Council stops for ‘yellow light’

Steve Bertagna was clearly frustrated. He thought that when the City Council approved a disorderly events ordinance last fall, the deal was done. Now, following an unsuccessful referendum effort and a rebuke from the American Civil Liberties Union, Mayor Andy Holcombe wanted to rewrite it.

“We haven’t even tried the ordinance yet,” the councilman complained. “We’ve been talking about this for years, and the Police Department put in an incredible amount of effort to come up with an ordinance in the ‘Chico way.’ The referendum drive failed. I just don’t think it’s in the city’s interest to start over when we haven’t even tried it.”

Unfortunately for Bertagna and fellow Councilman Larry Wahl, who agreed with him, the five other members of the City Council voted Tuesday night (Jan. 15) to revisit the ordinance by sending it to the Internal Affairs Committee for reworking. In the meantime, it remains in effect.
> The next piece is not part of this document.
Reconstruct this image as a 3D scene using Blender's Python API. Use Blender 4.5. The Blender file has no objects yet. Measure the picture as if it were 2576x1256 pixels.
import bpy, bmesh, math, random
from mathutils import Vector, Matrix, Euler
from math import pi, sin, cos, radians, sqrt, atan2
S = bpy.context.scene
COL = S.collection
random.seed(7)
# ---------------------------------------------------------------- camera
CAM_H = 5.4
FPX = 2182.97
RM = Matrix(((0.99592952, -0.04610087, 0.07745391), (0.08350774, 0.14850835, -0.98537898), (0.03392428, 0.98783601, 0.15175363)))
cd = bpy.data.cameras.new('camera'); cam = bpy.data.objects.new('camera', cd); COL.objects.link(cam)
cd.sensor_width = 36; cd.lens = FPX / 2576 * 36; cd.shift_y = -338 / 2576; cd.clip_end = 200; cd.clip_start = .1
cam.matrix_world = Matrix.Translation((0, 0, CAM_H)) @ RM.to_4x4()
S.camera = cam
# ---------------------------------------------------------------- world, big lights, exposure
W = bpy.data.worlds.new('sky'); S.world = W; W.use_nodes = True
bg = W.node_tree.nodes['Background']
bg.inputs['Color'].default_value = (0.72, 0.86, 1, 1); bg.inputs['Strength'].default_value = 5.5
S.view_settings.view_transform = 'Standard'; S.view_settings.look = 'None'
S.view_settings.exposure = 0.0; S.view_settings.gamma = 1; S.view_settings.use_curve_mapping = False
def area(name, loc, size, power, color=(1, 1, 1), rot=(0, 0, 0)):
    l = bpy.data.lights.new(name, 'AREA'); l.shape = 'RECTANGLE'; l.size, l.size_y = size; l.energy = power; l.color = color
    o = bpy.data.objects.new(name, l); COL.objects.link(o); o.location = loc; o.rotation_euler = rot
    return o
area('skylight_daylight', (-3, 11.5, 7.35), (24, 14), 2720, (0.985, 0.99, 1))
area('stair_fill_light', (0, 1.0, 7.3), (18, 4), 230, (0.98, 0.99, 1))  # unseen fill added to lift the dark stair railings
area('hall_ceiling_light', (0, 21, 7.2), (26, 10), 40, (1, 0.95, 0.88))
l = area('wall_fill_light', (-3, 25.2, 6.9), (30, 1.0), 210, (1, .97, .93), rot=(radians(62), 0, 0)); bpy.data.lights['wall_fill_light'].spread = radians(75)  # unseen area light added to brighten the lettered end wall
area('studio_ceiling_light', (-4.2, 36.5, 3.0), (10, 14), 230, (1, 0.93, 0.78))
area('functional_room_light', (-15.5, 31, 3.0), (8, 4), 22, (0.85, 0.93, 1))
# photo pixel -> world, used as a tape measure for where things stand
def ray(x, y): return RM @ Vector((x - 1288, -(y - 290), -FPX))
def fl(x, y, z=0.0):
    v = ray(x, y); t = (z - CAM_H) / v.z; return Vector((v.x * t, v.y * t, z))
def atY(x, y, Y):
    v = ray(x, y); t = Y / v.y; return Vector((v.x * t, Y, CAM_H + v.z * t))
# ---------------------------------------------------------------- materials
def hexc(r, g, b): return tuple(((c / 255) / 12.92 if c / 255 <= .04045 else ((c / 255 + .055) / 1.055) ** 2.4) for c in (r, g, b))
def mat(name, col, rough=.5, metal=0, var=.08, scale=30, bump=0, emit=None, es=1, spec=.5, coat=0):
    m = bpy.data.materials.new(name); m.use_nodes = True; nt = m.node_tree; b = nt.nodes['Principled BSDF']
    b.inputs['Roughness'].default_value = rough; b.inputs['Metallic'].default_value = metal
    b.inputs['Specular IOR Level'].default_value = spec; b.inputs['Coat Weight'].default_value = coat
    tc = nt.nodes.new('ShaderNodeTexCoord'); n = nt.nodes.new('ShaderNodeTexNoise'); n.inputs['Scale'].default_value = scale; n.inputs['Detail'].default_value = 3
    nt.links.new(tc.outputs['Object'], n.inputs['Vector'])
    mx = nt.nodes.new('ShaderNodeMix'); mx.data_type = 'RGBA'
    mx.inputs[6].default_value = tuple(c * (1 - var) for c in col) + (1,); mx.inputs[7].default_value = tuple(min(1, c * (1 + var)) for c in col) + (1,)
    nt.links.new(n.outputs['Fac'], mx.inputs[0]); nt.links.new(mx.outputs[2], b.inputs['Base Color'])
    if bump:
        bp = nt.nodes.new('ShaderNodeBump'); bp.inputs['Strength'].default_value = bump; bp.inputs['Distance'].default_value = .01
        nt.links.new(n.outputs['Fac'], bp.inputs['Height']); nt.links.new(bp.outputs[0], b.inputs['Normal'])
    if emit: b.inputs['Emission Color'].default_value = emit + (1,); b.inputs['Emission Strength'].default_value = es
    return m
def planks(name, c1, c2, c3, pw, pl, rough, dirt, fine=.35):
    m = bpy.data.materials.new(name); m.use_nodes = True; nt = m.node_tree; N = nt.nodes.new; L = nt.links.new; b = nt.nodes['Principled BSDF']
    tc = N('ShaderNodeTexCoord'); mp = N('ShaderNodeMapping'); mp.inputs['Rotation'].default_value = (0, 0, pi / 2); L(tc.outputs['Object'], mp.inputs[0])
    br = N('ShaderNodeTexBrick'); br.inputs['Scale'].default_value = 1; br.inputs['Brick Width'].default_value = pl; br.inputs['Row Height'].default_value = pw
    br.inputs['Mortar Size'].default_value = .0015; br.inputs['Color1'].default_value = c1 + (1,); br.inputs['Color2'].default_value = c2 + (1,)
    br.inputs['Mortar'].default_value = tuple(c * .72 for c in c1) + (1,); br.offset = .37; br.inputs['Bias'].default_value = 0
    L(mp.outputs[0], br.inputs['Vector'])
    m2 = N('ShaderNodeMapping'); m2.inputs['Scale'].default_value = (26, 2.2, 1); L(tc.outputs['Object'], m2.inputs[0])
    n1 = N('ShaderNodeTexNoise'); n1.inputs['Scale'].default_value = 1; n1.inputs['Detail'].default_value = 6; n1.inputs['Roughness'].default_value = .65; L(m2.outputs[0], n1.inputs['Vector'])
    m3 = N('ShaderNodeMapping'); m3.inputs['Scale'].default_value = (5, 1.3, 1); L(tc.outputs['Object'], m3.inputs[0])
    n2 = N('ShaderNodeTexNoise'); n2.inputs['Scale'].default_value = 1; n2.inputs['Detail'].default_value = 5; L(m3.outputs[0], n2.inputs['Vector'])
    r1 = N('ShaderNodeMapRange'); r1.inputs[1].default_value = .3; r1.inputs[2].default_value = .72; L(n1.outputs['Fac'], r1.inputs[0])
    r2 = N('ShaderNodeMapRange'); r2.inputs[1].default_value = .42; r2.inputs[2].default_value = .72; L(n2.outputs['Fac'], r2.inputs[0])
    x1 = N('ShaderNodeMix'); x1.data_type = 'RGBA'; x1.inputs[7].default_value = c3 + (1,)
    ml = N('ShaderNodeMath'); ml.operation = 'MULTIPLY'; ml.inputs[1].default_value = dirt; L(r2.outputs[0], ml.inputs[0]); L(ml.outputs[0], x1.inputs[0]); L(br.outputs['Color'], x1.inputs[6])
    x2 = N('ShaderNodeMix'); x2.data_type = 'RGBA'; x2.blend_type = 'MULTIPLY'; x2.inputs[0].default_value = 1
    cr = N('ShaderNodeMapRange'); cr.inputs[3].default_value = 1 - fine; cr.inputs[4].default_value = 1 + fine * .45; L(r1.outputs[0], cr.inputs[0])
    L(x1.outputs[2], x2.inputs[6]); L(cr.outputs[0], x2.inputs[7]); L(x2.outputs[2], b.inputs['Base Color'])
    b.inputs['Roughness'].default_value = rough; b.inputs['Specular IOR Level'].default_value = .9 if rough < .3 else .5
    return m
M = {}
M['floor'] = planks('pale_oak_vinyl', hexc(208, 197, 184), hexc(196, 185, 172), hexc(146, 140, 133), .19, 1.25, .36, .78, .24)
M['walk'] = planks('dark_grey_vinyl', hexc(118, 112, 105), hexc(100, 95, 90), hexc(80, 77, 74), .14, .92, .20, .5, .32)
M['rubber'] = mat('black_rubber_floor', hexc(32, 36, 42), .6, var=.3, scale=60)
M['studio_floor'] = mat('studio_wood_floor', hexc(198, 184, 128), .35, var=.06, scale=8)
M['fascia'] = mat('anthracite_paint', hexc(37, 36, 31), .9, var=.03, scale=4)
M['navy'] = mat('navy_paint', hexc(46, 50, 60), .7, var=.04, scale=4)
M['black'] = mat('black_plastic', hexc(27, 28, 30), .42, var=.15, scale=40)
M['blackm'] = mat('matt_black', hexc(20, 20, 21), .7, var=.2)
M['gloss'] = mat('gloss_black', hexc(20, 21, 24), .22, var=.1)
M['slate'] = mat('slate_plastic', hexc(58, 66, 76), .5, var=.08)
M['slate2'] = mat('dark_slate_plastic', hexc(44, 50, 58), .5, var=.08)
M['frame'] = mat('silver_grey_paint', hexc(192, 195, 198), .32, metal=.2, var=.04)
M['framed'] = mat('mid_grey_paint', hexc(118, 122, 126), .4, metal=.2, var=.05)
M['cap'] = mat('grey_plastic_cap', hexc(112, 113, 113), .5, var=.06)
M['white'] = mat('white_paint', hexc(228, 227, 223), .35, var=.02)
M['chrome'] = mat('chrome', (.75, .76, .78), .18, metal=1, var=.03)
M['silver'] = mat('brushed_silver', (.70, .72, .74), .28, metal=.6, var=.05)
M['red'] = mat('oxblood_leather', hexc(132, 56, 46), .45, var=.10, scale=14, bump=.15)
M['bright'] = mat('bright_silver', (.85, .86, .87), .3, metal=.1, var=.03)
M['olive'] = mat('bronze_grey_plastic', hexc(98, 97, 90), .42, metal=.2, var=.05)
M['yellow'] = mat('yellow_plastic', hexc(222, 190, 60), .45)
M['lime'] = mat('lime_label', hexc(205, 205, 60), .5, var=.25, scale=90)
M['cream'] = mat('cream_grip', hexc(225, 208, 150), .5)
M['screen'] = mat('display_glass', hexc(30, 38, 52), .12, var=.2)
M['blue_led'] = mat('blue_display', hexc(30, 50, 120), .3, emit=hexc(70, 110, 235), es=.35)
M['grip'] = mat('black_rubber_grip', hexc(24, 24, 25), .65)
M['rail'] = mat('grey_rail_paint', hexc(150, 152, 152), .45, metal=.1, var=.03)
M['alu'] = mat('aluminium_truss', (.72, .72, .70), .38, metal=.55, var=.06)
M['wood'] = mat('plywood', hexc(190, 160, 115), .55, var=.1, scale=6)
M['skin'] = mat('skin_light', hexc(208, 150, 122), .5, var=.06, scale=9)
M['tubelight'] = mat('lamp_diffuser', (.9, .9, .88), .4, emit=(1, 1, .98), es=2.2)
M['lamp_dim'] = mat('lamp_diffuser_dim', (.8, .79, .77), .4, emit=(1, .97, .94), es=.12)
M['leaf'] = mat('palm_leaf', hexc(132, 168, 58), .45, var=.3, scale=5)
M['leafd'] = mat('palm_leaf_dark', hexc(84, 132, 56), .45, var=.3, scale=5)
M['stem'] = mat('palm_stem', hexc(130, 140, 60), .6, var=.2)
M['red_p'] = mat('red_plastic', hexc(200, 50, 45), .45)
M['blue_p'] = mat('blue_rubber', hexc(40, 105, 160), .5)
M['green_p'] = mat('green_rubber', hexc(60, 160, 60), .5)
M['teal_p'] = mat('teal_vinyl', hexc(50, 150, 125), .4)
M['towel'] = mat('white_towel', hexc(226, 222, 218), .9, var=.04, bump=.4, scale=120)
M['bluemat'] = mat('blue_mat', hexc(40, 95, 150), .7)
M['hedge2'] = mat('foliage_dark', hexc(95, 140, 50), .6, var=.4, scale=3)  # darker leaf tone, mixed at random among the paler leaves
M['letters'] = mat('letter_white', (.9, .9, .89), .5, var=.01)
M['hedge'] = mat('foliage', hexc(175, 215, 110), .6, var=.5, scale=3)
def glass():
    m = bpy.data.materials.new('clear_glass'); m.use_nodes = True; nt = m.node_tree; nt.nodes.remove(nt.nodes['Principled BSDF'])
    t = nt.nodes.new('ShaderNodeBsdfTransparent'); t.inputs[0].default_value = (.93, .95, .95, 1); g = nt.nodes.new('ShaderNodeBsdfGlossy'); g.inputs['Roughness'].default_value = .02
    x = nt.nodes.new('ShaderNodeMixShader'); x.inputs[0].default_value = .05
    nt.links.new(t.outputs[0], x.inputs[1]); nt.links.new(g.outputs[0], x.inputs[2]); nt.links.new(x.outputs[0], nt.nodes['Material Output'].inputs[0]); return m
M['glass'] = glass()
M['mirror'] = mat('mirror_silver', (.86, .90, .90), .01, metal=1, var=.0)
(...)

Holcombe was concerned that the ordinance was having a “reverse effect"—instead of improving police-community relations, it was making them worse. “Why is an ordinance meant to help the police being turned against the police?” he asked.

It’s too broad, he stated, because it creates a situation in which people who are doing nothing wrong can have their right to assemble denied because a small number of others are doing something wrong, and because it applies to rallies and demonstrations as well as parties.

Councilman Tom Nickell, a retired Highway Patrol officer, was a strong voice for reconsideration. Noting that his and other councilmembers’ houses had been vandalized following the council’s first vote on the issue—"a form of terrorism,” he called it—he added that nevertheless, after “talking about it with many people,” he agreed with Holcombe.

Vice Mayor Ann Schwab likened the referendum drive to a “yellow light” warning the city to slow down on the issue. And Councilwoman Mary Flynn said the drive, which came up short on valid signatures among the nearly 5,000 submitted, had “gotten my attention” and was “for me a lesson in acknowledging we might make mistakes.”

More than a dozen people from the audience spoke against the ordinance, saying mostly that it was an attack on their First Amendment right to assemble. Justin Vodden, for example, said the ordinance “as a tool was a sledgehammer when a tack hammer was needed.”

Leslie Johnson, a local attorney, charged that “the ordinance as presently written is clearly unconstitutional and would not withstand challenge in court. … It’s telling people it’s illegal to be in the company of people doing something illegal, even if they’re not doing it.”

Wahl noted, however, that City Attorney Lori Barker had determined the ordinance was constitutional. Asked about that during a break in the meeting, Barker said her office had seen nothing in the ordinance “that couldn’t withstand challenge.” She had not had time to respond to the ACLU’s letter last week stating that it was clearly unconstitutional but said she intended to do so.

Ultimately the council voted 5-2 to have the IAC hold a special public brainstorming meeting on the ordinance and get back to the council with a recommendation by May, before college students leave town.